Nine-in-ten publicly listed companies (still) led by male CEO
In spite of huge hype surrounding diversity drives in boardrooms, very few women manage to break through the fabled ‘CEO glass ceiling’ – more than nine-in-ten CEOs are men, according to a new global study.
Researchers from human capital consultancy Heidrick & Struggles have examined the boardroom setup of some of the largest listed companies in the world. The sample included publicly listed firms from the Netherlands (AEX), Belgium (BEL20), the United Kingdom (FTSE 100), and the United States (Fortune 100).
A growing number of companies are stating publicly that they are looking to close their gender pay gap – and the most popularly cited way of doing that is removing biases and barriers preventing women from taking up better-paid, senior roles. But by Heidrick & Struggles’ estimations, the road ahead is still very long.
The research found that the average CEO is a 57-year-old man, appointed at the age of 50. It also appears that, on average, a CEO holds office for a period of seven years – an increase from previous estimations of around five years – meaning there is even less chance for such an individual to be replaced in the hot-seat by someone of another demographic.
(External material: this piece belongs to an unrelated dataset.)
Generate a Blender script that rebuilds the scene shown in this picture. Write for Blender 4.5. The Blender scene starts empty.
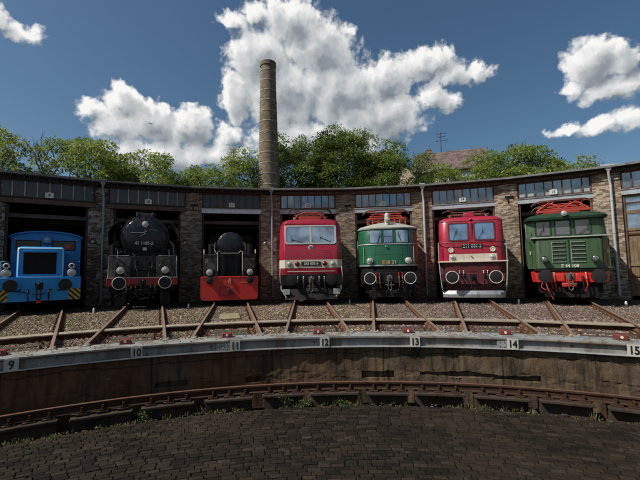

This may be reinforced by a wider issue – that women are unable to get into the C-suite in the first place. Previous Heidrick & Struggles reports have found that the vast majority of current CEOs (74%) have already gained experience in the C-suite before taking office, for example as Chief Operations Officer (22%) or Chief Financial Officer (17%).
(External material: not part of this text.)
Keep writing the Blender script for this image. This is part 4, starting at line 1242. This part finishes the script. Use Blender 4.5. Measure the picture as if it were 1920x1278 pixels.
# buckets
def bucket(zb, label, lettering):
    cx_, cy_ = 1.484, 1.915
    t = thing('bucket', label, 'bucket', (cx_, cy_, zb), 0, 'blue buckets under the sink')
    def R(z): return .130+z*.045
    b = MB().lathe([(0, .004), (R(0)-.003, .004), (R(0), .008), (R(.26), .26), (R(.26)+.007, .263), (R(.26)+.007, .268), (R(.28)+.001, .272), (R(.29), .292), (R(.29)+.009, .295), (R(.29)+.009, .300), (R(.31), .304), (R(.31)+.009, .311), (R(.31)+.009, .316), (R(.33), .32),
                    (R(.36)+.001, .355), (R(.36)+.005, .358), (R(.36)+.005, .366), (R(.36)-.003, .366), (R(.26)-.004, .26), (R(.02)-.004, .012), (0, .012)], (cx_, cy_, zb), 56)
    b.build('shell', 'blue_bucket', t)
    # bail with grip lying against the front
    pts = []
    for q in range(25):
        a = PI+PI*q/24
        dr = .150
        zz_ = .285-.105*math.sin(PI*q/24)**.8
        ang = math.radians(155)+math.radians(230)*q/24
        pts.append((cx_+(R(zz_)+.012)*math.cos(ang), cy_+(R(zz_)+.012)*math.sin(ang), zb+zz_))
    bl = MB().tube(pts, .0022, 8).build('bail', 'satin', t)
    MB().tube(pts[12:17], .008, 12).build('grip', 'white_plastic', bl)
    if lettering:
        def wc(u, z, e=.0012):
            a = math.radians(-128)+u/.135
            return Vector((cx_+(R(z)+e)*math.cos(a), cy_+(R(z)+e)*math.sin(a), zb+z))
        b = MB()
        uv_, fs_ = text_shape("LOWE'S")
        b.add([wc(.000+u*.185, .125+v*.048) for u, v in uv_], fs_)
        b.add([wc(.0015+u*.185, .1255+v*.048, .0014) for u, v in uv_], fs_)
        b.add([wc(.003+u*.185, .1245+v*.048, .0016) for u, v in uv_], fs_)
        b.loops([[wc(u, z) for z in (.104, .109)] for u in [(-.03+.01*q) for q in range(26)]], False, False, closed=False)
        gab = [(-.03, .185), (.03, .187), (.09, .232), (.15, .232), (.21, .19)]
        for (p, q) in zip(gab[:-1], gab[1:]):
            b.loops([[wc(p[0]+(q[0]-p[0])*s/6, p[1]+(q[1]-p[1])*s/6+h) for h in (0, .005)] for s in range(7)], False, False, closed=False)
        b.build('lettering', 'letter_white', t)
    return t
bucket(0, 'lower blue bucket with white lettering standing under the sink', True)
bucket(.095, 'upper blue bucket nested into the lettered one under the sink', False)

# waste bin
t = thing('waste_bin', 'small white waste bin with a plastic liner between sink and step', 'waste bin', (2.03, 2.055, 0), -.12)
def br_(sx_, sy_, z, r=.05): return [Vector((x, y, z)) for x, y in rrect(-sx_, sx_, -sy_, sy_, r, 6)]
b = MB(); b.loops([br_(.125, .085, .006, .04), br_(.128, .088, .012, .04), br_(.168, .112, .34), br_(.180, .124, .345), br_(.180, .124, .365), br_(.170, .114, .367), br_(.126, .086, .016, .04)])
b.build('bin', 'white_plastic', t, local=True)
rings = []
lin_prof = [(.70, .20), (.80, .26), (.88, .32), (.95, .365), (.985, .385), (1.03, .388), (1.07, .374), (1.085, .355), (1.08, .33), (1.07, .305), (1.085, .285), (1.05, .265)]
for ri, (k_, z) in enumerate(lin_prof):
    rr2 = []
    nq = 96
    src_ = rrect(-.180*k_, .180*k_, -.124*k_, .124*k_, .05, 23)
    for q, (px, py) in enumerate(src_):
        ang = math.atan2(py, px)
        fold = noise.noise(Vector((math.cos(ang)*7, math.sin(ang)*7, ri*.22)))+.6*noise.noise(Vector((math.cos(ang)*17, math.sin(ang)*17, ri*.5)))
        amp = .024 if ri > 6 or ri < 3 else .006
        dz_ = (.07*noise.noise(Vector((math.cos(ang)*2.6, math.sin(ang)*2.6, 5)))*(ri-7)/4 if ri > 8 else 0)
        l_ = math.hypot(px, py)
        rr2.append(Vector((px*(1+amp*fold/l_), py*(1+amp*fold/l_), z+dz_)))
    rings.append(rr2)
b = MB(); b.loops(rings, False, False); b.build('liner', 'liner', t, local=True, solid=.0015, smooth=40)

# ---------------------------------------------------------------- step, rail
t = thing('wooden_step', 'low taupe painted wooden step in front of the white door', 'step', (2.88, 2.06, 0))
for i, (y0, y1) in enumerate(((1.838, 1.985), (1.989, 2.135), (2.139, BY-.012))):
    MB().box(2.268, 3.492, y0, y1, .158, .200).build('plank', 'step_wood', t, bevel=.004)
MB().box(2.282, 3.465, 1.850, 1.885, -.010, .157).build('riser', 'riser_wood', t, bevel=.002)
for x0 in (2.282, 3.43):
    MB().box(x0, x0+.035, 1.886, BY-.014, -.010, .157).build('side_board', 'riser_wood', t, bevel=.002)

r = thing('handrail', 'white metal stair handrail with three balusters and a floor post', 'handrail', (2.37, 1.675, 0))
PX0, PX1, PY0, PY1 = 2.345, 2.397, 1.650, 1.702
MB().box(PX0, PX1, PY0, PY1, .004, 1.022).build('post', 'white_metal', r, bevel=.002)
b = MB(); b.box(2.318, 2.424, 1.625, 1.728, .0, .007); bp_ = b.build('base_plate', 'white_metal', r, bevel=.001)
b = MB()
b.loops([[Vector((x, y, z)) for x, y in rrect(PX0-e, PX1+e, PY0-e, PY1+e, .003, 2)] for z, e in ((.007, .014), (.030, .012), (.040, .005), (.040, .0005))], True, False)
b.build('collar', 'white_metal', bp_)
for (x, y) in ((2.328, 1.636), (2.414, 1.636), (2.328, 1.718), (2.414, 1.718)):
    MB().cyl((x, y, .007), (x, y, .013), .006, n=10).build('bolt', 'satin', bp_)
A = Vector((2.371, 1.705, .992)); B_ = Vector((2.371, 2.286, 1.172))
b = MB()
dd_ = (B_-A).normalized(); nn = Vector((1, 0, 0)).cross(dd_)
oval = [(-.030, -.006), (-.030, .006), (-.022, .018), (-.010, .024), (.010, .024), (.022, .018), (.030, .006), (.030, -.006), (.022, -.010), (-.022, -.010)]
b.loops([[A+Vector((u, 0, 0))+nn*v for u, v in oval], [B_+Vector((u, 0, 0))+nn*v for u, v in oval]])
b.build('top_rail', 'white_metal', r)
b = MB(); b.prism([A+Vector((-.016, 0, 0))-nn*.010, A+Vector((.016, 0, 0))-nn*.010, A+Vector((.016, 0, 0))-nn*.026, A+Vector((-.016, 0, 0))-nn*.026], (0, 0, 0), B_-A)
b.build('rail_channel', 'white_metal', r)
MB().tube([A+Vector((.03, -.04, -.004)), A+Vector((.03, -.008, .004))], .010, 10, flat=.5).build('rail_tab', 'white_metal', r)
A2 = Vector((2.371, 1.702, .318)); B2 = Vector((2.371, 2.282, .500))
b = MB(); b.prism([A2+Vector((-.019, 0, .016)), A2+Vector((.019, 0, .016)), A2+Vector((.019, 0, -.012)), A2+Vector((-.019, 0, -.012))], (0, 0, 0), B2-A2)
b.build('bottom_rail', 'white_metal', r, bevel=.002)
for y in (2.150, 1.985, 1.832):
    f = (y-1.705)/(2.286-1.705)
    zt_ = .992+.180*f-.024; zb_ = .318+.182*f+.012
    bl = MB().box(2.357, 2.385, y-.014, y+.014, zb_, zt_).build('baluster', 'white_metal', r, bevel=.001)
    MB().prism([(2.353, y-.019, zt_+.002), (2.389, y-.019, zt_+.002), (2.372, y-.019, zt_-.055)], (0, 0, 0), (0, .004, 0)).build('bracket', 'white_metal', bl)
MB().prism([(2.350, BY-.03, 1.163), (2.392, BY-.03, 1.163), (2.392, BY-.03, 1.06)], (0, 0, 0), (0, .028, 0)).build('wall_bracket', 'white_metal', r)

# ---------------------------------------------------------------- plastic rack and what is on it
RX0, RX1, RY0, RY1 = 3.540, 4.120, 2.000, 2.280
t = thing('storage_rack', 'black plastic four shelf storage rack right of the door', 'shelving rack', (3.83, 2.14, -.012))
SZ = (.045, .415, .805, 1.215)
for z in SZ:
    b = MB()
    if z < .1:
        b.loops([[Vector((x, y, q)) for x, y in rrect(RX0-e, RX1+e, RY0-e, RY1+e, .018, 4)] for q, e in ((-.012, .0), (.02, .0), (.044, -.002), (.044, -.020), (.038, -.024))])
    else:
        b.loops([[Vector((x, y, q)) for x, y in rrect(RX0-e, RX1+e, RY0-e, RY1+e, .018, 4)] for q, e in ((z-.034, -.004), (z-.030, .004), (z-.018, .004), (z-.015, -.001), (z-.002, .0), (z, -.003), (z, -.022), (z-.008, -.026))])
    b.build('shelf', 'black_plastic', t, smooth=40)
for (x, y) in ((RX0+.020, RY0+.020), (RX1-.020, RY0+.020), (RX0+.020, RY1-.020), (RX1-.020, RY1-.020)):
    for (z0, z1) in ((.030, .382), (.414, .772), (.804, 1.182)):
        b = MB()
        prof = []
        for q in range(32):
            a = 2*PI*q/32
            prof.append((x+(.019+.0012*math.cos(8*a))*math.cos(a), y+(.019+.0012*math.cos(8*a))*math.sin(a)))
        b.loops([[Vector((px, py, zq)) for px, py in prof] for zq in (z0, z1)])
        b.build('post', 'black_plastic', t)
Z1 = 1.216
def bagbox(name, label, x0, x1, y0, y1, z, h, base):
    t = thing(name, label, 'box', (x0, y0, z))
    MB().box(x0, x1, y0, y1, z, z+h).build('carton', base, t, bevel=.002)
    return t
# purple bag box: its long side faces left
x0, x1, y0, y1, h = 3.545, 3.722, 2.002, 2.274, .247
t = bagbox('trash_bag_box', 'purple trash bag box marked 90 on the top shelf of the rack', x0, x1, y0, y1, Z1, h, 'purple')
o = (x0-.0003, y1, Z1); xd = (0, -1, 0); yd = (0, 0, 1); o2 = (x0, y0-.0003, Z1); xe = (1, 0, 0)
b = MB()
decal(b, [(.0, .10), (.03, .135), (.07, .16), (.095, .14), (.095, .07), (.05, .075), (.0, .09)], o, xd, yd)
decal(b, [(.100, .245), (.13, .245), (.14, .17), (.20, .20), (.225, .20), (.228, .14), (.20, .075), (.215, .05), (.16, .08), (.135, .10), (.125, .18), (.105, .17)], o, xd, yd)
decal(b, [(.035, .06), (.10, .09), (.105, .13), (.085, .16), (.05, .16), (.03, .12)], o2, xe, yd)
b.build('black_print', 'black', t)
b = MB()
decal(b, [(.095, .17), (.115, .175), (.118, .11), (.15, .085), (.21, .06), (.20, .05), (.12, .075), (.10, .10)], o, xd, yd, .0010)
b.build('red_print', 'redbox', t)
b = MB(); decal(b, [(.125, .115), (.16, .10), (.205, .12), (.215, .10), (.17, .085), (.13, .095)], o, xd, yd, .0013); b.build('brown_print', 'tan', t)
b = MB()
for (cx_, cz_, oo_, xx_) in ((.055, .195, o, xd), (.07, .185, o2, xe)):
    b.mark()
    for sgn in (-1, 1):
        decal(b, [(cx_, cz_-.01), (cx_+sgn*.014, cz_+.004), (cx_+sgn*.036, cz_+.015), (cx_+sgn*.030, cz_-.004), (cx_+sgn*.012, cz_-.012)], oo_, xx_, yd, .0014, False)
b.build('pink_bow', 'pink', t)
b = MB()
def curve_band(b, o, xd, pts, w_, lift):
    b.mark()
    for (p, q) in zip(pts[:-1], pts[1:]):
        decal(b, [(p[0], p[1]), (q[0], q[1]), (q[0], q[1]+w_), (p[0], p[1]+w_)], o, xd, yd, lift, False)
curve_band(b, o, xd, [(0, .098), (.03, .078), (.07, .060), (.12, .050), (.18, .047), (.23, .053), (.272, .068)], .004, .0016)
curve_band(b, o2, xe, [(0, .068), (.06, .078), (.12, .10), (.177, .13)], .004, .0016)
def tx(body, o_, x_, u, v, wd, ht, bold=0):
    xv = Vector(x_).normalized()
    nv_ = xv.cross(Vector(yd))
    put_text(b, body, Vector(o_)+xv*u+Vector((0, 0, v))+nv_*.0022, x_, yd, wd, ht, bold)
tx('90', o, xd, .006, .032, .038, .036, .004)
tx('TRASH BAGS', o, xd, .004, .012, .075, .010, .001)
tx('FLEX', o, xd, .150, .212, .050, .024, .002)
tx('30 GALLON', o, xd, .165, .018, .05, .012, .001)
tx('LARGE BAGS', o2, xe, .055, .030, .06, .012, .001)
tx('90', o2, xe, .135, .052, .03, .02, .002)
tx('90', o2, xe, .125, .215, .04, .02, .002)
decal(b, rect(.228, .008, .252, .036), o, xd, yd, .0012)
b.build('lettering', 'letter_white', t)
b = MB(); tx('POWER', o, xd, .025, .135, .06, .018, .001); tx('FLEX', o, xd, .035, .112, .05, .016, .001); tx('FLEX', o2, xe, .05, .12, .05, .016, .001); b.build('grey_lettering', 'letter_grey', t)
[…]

The lack of experience women are able to obtain in these roles may well feed into their being discounted for CEO roles – providing grounds for those appointing CEOs to justify their biases.
Regional numbers
When it came to companies appointing women as CEOs, the largest numbers were based in the Nordics region – in particular, Norway, where 20% of listed firms have a woman at the head of the company. Singapore hosted 13% of companies, and the US was on 12% – ahead of the global average of 7%.
Surprisingly meanwhile, many countries in West Europe struggled to keep pace with this average – while the Netherlands narrowly cleared it on 8%, Belgium on 5% and Germany on 4% lagged behind by some distance.
None of these figures, ahead of the average or otherwise, are especially impressive though – and globally it means 93% of listed companies still have male CEOs, making parity a very distant prospect without regulatory intervention. And while companies might protest about the imposition of rules from government on diversity, there is precedent for them working much more dramatically than self-regulation.
France and Italy both have legislation mandating companies of a certain size to have a minimum number of women at board level – and while the rest of Europe remains slow to welcome women onto boards, this means both countries are currently approaching 50% representation.
However, there are some areas where diversity is improving in listed companies, according to Heidrick & Struggles. Around 26% of current CEOs were not born in the country where the company they lead is located. That is not necessarily a guaranteed way to ensure professionals from beyond the usual demographics – and the report makes no mention of ethnicity or religious background – so many of these CEOs could still be white men older than 50.
But it does at least show some tolerance on the part of listed companies that they are willing to give their top jobs to someone from ‘outside’ their usual circles.
“Substantial progress is being made in corporate diversity equity and inclusion efforts, but the fact remains that diversity advances among CEOs is relatively unchanged,” said Lyndon Taylor, a Managing Partner at Heidrick & Struggles.
“And while the advancements women and other diverse executives have made toward the CEO role are gaining momentum, we still aren’t seeing that momentum pivot to notable increases in CEO appointments for these underrepresented groups.”